Nine soldiers from the 209th Military Police Company, 519th Military Police Battalion, 1st Maneuver Enhancement Brigade, deployed to Haiti in February to assist with earthquake relief. What they did not know was that shortly after their arrival, they would be trained on customs procedures and put in charge of the customs operations at the seaport.

 


Nine soldiers from the 209th Military Police Company, 519th Military Police Battalion, 1st Maneuver Enhancement Brigade, deployed to Haiti in February to assist with earthquake relief. What they did not know was that shortly after their arrival, they would be trained on customs procedures and put in charge of the customs operations at the seaport.
"I didn't think I was coming to Haiti to do customs," said Spc. Nicholas Vespa. "I'm happy about it though, and glad I was able to get this experience."
Vespa was put in charge of the night shift crew. His team would report at 7 p.m., get an update on the number of items cleared through customs for the day and continue the customs inspection throughout the night.
"We make sure there is no dirt or contraband on the vehicles and containers," Vespa said. "We make sure the Haitians get the hot spots. If they miss a spot, we just point it out and they go over it again."
Local Haitian crews were contracted to assist in cleaning the equipment as more units redeploy. Vespa said the only difficulty they encountered was the language barrier, but that got easier as time went by.
Sgt. Justin Condon said he didn't expect to be doing customs.
"We got put into the class and a few days later we took charge (of customs) at the port," Condon said. "I was told 'when in charge, take charge,' so we did."
Condon and nine other soldiers rotate in 12-hour shifts, making sure every piece of equipment is clean.
"Every military piece of equipment, and even some civilian equipment, was cleared by us," Vespa said.
The MPs have cleared more than 2,000 vehicles and 800 humanitarian aid containers. Although the soldiers came from the same company, they did not all come from the same platoon. But that did not stop them from working as a team.
"Between all of us, we learned to work as a team," Condon said. "From the get-go, there was no platoon competition or someone working harder than another. We're one team."
Condon and his soldiers faced not only the challenge of running customs on their own, but also answering questions from units throughout the joint task force.
"We had other units asking us questions (on customs regulations)," Condon said. "So a lot of nights, we stayed after to research online for more information."
Condon added that all his soldiers shared the information and knew as much as he did, which is why he allowed younger ranking soldiers to run the wash rack.

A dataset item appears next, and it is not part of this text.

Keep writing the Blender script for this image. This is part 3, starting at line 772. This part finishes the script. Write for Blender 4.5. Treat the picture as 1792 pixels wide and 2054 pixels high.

"My soldiers needed to know the answers to questions without saying 'go find my sergeant,' because most times I was working somewhere else," Condon said. Due to the demand and busy schedule, at one point Condon had a private and private first class running the wash rack. He said because his soldiers understood their mission, he felt comfortable leaving them in charge.
The MPs aren't exactly sure when they are redeploying to Fort Polk but Condon said they've been working hard and will continue to do so. "I'm proud of these guys," Condon said.